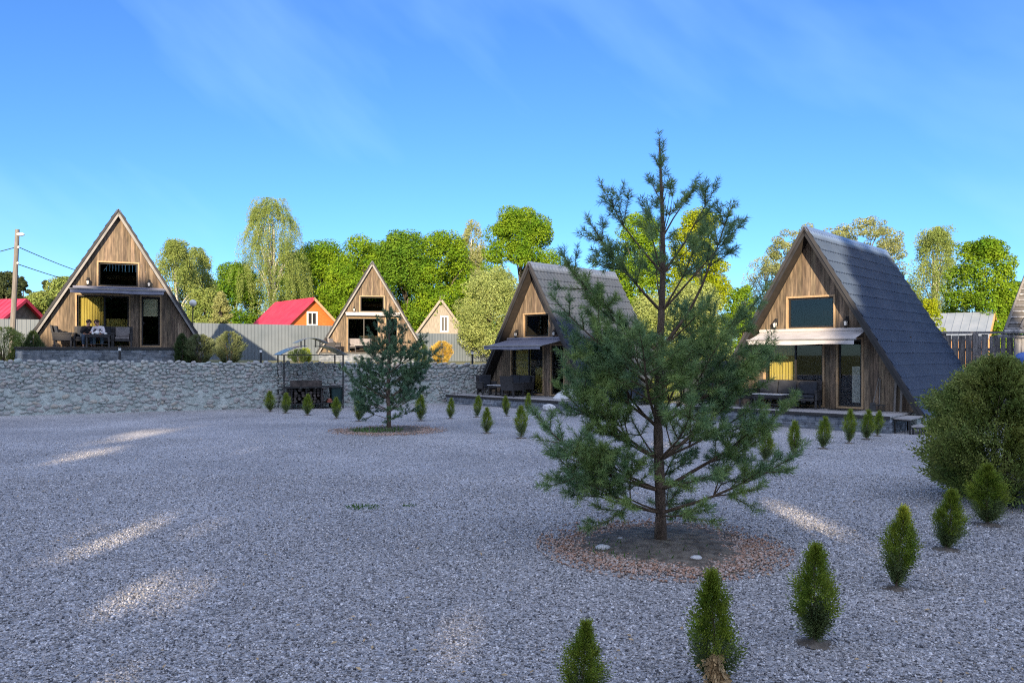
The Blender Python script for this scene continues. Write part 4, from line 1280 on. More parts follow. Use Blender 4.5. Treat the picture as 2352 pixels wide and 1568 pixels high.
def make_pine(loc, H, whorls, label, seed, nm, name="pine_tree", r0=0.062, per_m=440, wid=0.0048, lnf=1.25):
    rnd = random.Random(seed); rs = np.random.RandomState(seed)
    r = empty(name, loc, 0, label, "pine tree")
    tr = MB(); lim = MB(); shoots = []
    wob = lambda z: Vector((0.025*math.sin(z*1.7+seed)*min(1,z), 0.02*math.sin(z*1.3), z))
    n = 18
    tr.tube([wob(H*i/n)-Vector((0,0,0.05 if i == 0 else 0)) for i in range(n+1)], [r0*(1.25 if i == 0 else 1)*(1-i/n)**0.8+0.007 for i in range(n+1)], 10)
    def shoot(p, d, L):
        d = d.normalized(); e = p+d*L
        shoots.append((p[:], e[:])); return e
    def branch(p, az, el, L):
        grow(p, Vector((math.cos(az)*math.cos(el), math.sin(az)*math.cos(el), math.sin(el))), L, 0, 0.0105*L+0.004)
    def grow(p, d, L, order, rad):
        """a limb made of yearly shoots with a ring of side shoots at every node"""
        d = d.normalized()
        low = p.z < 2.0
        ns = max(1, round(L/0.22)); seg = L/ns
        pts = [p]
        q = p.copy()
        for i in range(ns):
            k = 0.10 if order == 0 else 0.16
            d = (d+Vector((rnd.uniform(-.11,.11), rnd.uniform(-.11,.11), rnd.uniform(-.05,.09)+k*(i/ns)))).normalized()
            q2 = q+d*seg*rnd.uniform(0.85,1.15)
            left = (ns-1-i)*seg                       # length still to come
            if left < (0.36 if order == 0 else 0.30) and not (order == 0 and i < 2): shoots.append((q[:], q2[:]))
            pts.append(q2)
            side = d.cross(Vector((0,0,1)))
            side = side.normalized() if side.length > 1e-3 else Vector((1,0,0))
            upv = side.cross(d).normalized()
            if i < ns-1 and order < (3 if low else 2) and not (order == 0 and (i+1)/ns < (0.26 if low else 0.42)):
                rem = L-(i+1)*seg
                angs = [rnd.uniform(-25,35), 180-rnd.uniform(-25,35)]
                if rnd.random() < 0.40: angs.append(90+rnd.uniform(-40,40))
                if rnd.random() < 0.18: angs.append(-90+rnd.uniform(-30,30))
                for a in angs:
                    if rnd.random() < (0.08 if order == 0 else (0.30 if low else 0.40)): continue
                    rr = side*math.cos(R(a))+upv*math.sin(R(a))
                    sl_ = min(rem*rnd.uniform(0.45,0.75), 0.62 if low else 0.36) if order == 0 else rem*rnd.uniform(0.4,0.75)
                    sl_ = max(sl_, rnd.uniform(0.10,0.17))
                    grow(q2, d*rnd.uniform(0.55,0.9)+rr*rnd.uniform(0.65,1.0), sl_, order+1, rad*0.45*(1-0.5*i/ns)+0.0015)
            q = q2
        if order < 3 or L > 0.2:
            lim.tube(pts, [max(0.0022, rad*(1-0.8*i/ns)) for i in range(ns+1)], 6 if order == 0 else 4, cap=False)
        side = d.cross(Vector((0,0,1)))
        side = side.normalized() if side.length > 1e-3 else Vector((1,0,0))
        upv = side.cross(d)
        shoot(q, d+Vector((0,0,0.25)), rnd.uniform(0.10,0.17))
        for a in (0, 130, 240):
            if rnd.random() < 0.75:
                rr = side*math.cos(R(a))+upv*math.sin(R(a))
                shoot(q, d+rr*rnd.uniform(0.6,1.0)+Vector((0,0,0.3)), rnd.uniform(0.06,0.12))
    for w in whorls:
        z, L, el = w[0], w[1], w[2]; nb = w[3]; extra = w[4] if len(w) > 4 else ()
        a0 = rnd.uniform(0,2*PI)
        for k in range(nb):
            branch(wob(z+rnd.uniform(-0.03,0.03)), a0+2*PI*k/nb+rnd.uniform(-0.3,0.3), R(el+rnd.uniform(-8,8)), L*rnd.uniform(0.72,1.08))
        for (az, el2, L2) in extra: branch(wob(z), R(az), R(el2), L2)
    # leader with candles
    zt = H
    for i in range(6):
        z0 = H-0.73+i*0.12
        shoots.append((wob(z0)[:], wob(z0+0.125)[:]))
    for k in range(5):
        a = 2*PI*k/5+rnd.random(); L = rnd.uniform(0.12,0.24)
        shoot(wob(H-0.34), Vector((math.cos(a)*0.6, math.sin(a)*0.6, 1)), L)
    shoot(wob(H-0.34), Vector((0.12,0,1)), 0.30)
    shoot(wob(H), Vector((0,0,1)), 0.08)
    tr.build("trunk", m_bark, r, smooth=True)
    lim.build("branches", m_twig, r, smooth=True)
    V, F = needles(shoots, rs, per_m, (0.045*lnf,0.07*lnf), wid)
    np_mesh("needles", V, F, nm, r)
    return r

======

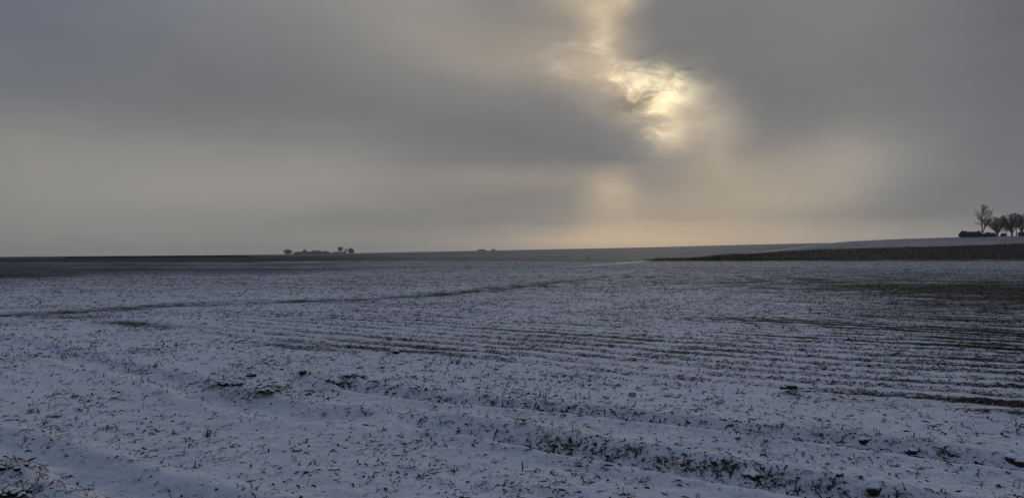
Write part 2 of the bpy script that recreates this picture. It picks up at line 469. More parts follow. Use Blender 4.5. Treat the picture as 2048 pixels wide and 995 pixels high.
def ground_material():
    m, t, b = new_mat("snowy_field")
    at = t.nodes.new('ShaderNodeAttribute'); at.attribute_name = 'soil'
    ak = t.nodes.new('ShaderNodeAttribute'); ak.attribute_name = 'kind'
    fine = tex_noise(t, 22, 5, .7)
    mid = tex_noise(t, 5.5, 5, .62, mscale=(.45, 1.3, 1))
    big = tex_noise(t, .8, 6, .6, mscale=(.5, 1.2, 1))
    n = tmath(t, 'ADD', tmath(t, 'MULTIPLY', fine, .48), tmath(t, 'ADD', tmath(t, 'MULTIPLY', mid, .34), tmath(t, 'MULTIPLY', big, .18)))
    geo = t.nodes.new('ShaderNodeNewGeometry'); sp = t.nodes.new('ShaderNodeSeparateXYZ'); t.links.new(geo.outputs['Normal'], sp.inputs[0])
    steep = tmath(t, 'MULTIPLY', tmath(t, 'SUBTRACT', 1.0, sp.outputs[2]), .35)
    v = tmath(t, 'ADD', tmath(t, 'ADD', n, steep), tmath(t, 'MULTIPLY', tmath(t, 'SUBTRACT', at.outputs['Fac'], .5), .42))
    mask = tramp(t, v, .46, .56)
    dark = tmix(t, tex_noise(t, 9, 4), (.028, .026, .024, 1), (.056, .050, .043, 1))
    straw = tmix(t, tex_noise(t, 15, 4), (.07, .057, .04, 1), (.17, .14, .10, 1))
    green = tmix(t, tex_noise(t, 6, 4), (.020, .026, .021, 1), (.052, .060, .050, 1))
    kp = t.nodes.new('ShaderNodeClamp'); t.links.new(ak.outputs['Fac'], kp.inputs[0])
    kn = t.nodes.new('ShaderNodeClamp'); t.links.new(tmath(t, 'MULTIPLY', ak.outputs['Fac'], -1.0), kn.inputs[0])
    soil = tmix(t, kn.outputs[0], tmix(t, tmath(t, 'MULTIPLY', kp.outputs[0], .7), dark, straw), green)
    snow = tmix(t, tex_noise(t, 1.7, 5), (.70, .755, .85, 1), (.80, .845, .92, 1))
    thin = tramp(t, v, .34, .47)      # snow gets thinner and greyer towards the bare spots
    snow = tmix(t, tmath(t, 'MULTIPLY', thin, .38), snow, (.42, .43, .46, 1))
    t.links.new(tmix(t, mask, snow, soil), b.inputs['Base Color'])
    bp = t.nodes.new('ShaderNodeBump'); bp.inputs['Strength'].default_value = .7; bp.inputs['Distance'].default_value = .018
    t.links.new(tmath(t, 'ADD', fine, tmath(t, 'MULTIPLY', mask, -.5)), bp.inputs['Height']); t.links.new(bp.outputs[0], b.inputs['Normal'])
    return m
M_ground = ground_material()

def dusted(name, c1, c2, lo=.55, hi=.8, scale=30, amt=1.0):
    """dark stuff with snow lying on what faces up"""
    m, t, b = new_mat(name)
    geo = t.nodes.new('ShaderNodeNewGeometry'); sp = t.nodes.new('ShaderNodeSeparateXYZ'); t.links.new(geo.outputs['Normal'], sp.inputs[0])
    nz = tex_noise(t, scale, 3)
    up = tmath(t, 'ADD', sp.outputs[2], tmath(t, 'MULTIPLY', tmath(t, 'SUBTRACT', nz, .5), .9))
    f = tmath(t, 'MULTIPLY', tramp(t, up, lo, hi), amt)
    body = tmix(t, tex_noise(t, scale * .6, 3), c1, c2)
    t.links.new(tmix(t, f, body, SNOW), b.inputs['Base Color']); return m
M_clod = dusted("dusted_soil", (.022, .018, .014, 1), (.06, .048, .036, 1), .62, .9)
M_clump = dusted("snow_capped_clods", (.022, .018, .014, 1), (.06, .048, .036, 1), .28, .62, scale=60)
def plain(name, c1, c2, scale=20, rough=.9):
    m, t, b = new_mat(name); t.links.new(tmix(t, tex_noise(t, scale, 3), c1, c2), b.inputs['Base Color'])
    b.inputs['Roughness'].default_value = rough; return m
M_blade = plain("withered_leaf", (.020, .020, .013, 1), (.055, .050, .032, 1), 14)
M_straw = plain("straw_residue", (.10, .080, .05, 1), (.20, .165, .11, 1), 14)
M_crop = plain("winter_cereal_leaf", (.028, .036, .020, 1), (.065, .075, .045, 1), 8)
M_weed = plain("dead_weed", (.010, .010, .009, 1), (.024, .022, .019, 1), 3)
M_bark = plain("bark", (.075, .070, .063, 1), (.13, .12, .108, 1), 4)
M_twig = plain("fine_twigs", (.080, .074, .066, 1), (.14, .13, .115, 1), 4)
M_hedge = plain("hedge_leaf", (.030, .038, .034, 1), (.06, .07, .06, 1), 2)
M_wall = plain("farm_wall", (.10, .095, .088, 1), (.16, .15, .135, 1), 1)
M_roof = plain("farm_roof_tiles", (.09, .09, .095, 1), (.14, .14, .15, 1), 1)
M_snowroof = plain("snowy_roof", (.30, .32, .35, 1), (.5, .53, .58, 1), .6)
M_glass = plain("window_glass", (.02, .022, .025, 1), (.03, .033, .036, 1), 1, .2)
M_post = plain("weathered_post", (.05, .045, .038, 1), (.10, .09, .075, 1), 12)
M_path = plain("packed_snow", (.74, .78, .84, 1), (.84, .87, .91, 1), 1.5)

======

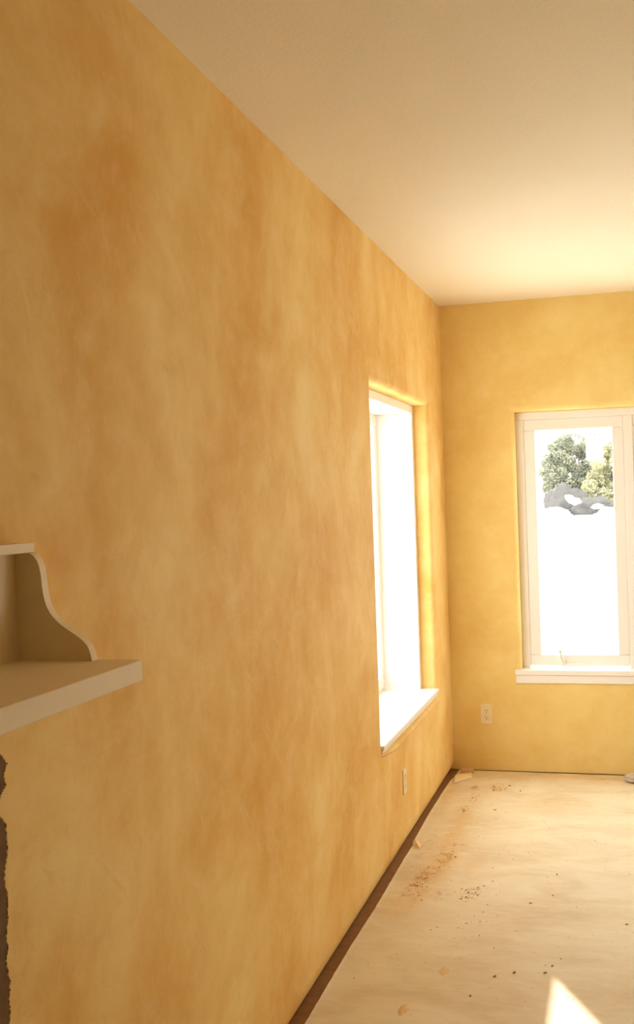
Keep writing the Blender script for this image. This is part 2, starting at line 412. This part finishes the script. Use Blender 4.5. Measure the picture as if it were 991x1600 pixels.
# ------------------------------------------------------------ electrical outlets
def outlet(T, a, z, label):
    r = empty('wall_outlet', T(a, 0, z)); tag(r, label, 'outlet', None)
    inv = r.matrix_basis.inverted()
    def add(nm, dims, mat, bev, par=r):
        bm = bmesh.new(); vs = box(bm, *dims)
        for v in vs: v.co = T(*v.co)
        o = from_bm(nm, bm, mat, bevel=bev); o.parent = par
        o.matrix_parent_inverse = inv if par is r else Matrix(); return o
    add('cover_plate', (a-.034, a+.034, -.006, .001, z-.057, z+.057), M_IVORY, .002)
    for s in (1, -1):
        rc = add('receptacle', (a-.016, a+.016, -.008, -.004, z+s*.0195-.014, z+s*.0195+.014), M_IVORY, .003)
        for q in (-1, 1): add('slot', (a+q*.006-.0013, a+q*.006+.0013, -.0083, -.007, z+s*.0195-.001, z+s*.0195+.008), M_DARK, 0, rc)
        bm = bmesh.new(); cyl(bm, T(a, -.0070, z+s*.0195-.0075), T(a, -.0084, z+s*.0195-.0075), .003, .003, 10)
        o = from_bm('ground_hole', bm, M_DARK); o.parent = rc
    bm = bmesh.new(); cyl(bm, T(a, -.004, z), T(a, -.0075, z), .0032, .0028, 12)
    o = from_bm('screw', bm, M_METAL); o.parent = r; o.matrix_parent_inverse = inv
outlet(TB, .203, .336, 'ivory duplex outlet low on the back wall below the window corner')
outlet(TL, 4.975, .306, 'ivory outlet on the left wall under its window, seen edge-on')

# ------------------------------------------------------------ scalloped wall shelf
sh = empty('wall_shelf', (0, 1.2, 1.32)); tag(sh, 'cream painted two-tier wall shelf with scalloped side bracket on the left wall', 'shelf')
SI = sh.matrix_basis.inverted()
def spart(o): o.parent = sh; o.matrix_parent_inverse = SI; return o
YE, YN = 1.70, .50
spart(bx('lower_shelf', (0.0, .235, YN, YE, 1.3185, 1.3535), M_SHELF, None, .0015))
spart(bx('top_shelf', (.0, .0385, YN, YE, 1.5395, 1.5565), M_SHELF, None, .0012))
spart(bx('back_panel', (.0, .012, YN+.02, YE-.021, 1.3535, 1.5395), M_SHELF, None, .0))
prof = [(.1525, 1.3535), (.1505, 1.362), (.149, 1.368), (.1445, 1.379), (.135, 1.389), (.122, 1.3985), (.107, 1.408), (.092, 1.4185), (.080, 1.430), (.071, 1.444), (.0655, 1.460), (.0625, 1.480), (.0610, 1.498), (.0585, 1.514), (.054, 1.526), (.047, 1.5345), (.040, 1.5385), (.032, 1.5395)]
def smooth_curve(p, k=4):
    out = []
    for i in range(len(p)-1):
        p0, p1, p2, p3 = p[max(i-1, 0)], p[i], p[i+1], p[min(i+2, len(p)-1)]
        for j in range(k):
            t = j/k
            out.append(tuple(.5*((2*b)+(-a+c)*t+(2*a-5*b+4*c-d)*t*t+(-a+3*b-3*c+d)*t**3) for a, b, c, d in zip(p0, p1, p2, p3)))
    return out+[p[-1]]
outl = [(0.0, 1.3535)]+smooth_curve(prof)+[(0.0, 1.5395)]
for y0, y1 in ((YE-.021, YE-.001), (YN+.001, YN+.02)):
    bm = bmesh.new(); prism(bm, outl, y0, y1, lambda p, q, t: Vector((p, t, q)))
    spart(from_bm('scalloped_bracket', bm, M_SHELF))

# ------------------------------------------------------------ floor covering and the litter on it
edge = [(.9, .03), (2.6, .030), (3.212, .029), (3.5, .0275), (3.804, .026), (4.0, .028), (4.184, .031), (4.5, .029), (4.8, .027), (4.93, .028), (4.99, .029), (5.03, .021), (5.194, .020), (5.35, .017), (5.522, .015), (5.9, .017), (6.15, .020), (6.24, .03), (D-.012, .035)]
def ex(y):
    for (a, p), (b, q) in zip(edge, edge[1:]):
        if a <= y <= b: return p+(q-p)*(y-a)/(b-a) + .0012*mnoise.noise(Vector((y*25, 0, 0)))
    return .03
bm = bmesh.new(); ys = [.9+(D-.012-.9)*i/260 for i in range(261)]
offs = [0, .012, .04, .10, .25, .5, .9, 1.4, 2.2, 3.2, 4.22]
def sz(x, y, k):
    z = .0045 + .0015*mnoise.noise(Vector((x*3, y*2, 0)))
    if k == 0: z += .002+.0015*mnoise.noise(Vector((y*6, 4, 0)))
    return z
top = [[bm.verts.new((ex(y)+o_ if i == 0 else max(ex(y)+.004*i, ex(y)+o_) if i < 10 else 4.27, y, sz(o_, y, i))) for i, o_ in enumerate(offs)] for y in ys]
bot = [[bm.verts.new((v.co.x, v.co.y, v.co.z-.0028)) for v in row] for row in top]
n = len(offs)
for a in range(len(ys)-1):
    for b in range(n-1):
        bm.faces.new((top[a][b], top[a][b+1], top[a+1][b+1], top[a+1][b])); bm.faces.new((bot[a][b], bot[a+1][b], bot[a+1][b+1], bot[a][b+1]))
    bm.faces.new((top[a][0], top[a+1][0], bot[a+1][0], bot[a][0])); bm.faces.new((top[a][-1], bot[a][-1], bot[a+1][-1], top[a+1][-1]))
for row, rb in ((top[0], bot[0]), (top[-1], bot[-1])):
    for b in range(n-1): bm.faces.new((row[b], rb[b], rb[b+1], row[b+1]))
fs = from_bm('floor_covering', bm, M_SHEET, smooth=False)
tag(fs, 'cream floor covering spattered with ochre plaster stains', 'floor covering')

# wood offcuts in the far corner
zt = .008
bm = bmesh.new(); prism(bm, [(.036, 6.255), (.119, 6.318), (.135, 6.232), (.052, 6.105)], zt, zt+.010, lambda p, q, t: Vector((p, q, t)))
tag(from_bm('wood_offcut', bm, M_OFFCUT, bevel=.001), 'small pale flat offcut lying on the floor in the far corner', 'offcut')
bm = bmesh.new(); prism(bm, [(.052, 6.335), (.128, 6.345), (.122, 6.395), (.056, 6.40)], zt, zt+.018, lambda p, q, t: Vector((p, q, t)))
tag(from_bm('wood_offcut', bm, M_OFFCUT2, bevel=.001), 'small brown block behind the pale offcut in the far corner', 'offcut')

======

Written problem: Which lines contain the word "Write"? Copy each of them.

Reply to the exercise:
The Blender Python script for this scene continues. Write part 4, from line 1280 on. More parts follow. Use Blender 4.5. Treat the picture as 2352 pixels wide and 1568 pixels high.
Write part 2 of the bpy script that recreates this picture. It picks up at line 469. More parts follow. Use Blender 4.5. Treat the picture as 2048 pixels wide and 995 pixels high.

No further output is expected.